:: Source material
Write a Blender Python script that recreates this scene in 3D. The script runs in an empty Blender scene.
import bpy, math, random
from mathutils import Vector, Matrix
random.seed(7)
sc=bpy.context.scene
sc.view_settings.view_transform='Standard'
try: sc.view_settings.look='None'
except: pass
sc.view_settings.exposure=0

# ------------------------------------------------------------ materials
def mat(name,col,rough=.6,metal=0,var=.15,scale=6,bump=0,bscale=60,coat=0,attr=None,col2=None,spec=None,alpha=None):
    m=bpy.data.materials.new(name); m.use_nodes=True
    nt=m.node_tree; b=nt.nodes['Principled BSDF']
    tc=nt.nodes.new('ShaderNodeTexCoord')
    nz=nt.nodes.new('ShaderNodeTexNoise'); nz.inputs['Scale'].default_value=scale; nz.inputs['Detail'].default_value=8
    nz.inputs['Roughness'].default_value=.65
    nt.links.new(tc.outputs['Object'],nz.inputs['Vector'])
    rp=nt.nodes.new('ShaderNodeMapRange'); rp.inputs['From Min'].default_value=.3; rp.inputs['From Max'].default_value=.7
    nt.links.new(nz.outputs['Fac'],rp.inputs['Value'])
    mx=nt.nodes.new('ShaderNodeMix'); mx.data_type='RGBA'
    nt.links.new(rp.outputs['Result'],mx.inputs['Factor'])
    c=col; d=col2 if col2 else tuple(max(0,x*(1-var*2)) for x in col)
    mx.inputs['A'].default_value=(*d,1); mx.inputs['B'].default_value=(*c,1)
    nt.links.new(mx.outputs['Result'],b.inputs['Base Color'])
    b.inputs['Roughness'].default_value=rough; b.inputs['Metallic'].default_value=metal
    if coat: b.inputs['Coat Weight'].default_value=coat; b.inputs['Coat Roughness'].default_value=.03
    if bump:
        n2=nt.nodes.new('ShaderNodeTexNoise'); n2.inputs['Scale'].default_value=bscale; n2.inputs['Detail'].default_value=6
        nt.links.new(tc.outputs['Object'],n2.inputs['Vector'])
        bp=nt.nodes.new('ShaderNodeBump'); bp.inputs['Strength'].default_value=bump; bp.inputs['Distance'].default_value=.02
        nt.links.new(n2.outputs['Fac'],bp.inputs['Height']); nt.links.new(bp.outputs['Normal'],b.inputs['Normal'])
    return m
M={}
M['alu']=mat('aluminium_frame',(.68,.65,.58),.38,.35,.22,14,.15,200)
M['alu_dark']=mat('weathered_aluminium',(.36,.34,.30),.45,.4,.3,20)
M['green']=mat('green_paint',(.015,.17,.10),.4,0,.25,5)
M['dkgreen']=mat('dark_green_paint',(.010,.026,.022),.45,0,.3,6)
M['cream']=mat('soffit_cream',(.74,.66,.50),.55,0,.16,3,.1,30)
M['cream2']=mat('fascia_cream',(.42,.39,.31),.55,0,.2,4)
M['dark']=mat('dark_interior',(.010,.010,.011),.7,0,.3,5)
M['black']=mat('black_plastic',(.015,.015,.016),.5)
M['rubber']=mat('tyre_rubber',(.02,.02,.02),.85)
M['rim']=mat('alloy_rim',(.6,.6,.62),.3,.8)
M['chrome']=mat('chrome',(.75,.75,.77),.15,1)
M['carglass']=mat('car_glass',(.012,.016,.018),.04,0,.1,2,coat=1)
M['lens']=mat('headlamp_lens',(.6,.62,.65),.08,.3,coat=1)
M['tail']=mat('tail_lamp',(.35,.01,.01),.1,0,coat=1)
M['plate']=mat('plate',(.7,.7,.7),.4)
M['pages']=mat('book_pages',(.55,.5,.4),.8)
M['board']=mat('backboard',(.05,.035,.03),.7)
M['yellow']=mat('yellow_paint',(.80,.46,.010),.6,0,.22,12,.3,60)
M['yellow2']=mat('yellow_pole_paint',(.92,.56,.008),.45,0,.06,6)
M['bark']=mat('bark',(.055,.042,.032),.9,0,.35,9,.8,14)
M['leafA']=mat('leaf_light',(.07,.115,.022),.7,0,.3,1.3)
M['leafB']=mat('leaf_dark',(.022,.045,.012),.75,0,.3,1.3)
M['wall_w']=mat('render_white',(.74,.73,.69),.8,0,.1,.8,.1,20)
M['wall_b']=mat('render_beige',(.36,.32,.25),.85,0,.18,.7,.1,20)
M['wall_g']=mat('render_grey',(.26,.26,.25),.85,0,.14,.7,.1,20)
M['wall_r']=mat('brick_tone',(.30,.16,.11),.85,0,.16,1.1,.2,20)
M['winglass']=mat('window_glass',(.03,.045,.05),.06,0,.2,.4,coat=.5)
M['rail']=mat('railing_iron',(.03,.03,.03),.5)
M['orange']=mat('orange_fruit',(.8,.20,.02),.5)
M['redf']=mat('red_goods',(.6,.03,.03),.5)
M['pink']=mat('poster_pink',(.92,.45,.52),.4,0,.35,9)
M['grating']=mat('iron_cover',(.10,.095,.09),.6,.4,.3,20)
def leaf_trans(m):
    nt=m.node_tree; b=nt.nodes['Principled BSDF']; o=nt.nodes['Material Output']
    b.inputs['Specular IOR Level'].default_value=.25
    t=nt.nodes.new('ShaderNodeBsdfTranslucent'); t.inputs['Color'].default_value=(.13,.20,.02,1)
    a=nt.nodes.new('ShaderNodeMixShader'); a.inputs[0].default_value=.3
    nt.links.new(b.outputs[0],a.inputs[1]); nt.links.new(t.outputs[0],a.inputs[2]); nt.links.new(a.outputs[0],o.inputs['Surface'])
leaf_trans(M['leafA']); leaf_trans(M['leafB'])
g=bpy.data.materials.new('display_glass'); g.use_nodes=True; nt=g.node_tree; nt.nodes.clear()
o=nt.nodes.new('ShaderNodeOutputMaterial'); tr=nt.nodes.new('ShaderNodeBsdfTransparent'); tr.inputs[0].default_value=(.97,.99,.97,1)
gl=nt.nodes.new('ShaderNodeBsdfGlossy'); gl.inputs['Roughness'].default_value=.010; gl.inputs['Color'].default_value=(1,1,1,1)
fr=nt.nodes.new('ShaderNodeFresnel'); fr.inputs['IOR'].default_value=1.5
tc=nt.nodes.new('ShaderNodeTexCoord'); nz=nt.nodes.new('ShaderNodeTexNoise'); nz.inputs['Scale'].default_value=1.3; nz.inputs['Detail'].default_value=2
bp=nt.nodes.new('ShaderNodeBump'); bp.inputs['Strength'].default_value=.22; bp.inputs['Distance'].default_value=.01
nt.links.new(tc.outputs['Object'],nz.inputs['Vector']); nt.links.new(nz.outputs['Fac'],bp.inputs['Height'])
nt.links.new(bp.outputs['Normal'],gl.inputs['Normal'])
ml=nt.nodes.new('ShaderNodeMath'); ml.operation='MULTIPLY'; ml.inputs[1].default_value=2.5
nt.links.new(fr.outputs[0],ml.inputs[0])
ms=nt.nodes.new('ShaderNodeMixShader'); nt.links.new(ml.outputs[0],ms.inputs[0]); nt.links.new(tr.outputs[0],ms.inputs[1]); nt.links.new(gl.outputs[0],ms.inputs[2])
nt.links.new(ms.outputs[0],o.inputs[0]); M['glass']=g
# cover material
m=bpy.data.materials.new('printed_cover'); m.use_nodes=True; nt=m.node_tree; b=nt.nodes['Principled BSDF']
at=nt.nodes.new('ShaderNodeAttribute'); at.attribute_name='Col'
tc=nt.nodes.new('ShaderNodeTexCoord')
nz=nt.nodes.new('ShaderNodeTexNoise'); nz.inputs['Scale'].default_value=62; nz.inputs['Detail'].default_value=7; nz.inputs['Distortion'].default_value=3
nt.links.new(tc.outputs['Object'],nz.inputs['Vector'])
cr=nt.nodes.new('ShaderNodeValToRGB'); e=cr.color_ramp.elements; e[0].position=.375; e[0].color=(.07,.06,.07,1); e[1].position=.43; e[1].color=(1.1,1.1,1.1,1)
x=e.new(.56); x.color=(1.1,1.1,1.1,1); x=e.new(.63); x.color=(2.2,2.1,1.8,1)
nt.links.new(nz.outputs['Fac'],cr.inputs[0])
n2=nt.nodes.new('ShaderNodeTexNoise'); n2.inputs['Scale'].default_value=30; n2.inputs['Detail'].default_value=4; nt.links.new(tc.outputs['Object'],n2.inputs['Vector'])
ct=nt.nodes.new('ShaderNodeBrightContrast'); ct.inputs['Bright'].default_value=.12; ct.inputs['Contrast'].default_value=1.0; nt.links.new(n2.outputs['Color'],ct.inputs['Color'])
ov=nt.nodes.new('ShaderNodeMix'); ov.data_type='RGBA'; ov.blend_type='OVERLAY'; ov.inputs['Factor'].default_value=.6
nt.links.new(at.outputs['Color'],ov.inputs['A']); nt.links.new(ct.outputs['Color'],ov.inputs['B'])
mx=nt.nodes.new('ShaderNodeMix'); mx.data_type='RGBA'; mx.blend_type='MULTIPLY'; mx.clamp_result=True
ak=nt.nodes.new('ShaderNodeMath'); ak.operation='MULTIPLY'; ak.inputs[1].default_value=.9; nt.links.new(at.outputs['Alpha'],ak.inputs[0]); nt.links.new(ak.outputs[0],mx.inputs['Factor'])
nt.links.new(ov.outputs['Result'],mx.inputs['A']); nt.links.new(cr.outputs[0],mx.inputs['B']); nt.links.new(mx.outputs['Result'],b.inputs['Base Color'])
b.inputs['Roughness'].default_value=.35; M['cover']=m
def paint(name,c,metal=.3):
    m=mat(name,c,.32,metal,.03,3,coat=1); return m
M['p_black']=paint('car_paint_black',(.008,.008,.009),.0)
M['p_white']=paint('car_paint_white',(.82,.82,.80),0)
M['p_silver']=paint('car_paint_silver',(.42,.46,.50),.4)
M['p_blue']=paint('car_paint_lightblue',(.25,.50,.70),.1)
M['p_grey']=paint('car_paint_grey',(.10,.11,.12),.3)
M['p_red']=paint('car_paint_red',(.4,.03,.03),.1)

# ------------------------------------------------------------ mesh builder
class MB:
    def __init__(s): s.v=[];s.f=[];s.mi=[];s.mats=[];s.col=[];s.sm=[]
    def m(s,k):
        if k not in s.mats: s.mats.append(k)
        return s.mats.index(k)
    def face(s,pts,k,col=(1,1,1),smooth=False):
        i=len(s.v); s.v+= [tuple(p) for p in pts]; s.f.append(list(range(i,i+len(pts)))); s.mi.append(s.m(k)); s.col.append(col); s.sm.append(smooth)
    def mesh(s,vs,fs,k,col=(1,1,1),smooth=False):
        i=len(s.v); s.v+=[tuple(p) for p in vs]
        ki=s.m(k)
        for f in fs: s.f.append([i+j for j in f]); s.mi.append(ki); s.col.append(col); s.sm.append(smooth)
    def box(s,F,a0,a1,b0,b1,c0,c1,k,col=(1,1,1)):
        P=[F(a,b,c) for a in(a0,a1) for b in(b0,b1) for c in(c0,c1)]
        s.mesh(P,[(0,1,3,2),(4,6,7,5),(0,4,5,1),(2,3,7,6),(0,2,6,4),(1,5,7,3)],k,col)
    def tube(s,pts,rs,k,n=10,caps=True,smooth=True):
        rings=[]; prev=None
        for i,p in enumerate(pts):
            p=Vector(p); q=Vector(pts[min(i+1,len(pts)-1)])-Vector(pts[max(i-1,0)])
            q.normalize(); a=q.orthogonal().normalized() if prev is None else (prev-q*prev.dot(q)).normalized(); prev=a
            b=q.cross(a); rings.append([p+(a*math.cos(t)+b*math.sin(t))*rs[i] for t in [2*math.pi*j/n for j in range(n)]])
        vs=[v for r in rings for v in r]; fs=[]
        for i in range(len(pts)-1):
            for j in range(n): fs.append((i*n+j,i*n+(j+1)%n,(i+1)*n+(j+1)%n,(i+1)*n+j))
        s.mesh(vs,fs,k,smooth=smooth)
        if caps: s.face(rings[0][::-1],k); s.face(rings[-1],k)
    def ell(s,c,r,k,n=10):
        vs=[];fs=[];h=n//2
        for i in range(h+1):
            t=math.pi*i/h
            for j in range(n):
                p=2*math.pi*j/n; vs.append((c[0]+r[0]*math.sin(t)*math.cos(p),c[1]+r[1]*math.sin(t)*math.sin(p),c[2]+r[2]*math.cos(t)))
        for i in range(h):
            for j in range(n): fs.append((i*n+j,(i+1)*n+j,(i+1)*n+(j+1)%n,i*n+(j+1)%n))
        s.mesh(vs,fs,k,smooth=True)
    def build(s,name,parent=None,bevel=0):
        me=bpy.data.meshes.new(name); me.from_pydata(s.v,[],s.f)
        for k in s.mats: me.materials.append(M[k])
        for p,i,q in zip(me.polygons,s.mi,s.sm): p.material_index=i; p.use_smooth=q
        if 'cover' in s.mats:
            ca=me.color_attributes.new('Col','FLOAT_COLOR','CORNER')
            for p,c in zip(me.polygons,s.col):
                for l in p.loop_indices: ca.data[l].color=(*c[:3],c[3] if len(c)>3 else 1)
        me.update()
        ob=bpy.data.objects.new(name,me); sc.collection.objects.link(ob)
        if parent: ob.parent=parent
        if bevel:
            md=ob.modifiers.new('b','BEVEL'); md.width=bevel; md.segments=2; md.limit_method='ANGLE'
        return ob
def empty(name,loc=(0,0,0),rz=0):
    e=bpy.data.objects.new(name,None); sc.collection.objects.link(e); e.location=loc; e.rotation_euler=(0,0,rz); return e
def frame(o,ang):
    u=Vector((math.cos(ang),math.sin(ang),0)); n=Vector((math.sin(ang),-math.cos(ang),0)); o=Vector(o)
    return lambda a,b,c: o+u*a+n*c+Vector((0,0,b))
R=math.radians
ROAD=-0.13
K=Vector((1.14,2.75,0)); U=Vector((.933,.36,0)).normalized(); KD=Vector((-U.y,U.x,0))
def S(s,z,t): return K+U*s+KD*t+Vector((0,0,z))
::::
### Task objective
Quote the listing word for word from its first line through the line in which "sc.view_settings.exposure=0" appears.

### Answer in full
Write a Blender Python script that recreates this scene in 3D. The script runs in an empty Blender scene.
import bpy, math, random
from mathutils import Vector, Matrix
random.seed(7)
sc=bpy.context.scene
sc.view_settings.view_transform='Standard'
try: sc.view_settings.look='None'
except: pass
sc.view_settings.exposure=0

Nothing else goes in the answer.